Burmese/Fistula

Split

BY Chris AyersPublished Apr 1, 2005

From opposite sides of the country come two noise merchants intent on leaving their scarred-earth mark upon humanity. San Francisco’s Burmese occupy that oft-misunderstood subgenre of power electronics, and their particular slant toes the line between true musicality and indiscriminate noise. Cuts like "Your End,” "Typical Woman Behavior,” "I’m In Heaven,” and "Into It” mix eardrum-piercing feedback and throbbing industrial dregs like Masonna or Namanax. Yet "Millions Of Ways To Die” and "Pay Me In Pain” sound like Melvins covered by Merzbow, and even "You Feel Good To Me” and "White Suicide” could be the Jesus Lizard filtered through Hijokaiden. Conversely, Ohio’s Fistula pursue the mud-caked crown forged by Eyehategod and Grief.

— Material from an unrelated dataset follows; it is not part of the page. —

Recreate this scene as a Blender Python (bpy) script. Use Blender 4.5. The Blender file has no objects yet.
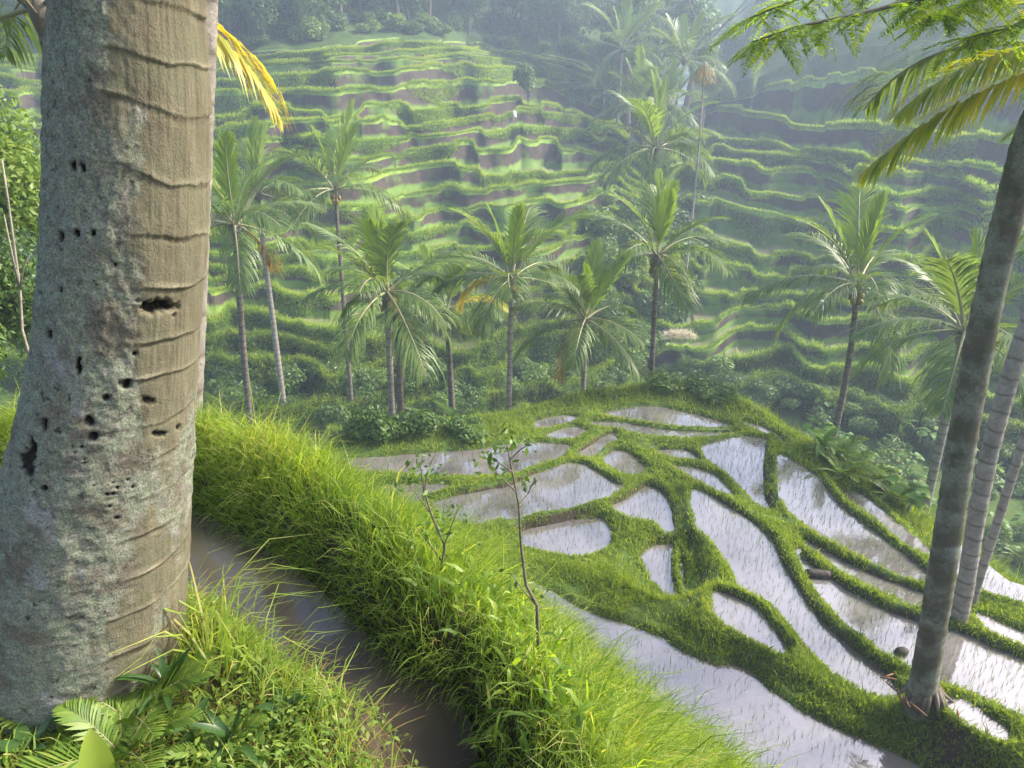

Featuring members of the like-minded Rue, the band offers four tracks that are thankfully sludgier than their club-footed appearance on Shifty’s Crushers Killers Destroyers II compilation. "Green Lung” juxtaposes the bone-shaking dissonance of Harvey Milk with a looped coughing fit reminiscent of Black Sabbath’s "Sweet Leaf” intro. "Powers That Be” resembles late-career Grief, while "The Basilisk” adds a dash of Southern groove like Hawg Jaw. "Caterpillar” roars into Kyuss territory, tears up the landscape with monster-truck treads, then plunges back into Grief-laden swamplands. Whatever your vice is, Burmese and Fistula offer quite the argosy of aural annihilation.